Recollections of a beloved pet and an experiment in worldwide crowd-source documentary head the new offerings at Ogden's Art House Cinema 502. ---
British author/journalist J. R. Ackerley's 1956 memoir My Dog Tulip recounted the writer's 15-year friendship with his pet German Shepherd--and the animated adaptation of that story (pictured) by Paul and Sandra Fierlinger is one of the most creative and charming animated features you'll find anywhere. Employing a hand-drawn style transferred to computer, the filmmakers explore the episodic recollections of Ackerley (voiced by Christopher Plummer) as he and Tulip share a variety of misadventures: a visit from Ackerley's pushy sister (Lynn Redgrave); various attempts to find Tulip a "husband;" difficulty in finding a veterinarian able to handle the rambunctious dog. The result could have been just a variation on Marley & Me with a dose of wry British wit, but the animation soars when exploring Ackerley's fanciful ideas about Tulip's interior life. The result is something rare among animated features: a singular creation, intended for grown-ups, that finds a way to exploit things that only animation can do.

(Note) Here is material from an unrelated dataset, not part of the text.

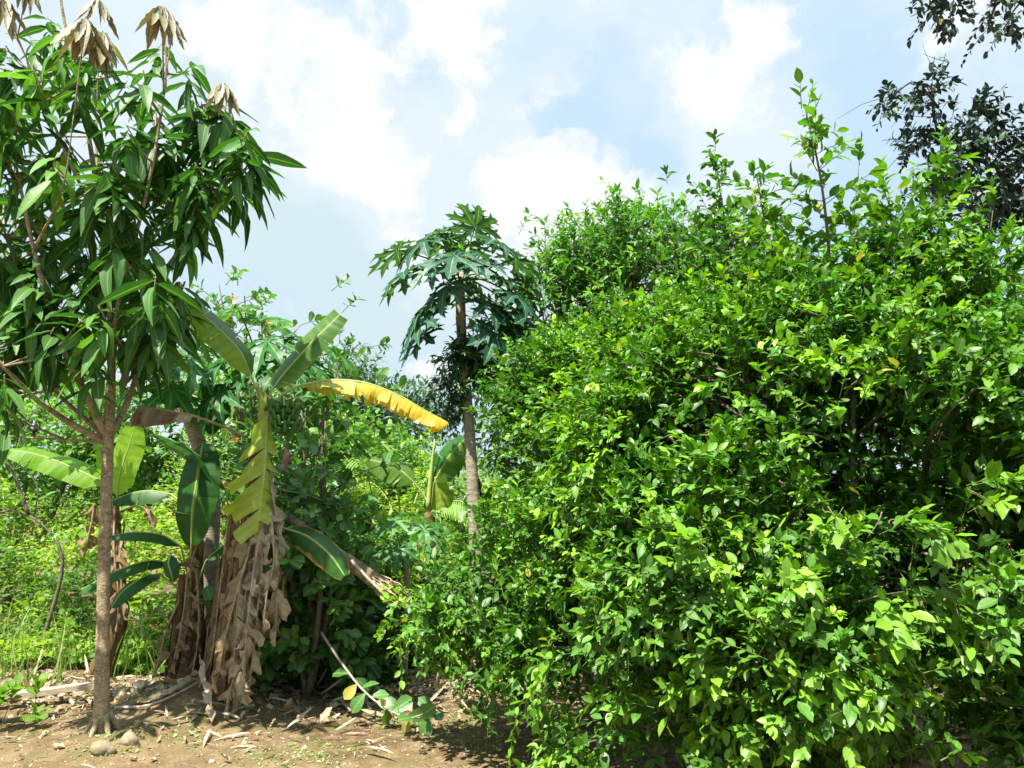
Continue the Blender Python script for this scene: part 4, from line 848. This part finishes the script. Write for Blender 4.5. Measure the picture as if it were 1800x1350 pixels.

Life in a Day has its own innovative idea in mind: a challenge by YouTube and producers Ridley and Tony Scott to have people around the world chronicle their lives on Saturday, July 24, 2010. The ambitious project wants to do nothing less than capture the entirety of 21st-century human experience, from middle-class Americans to peasants in some of the poorest places on Earth, and the result -- not surprisingly -- is somewhat scattershot in its effectiveness. While lead editor Joe Walker finds time to allow a few characters more than token seconds of screen time, and montages connect basic similarities like putting together breakfast and falling/staying in love, the film itself is more of a curiosity than a cohesive piece. It works only to the extent that individual moments resonate, and only a few such moments really come to the forefront. Perhaps its very lack of extraordinariness is the point, but that still doesn't add up to a truly fascinating piece of filmmaking.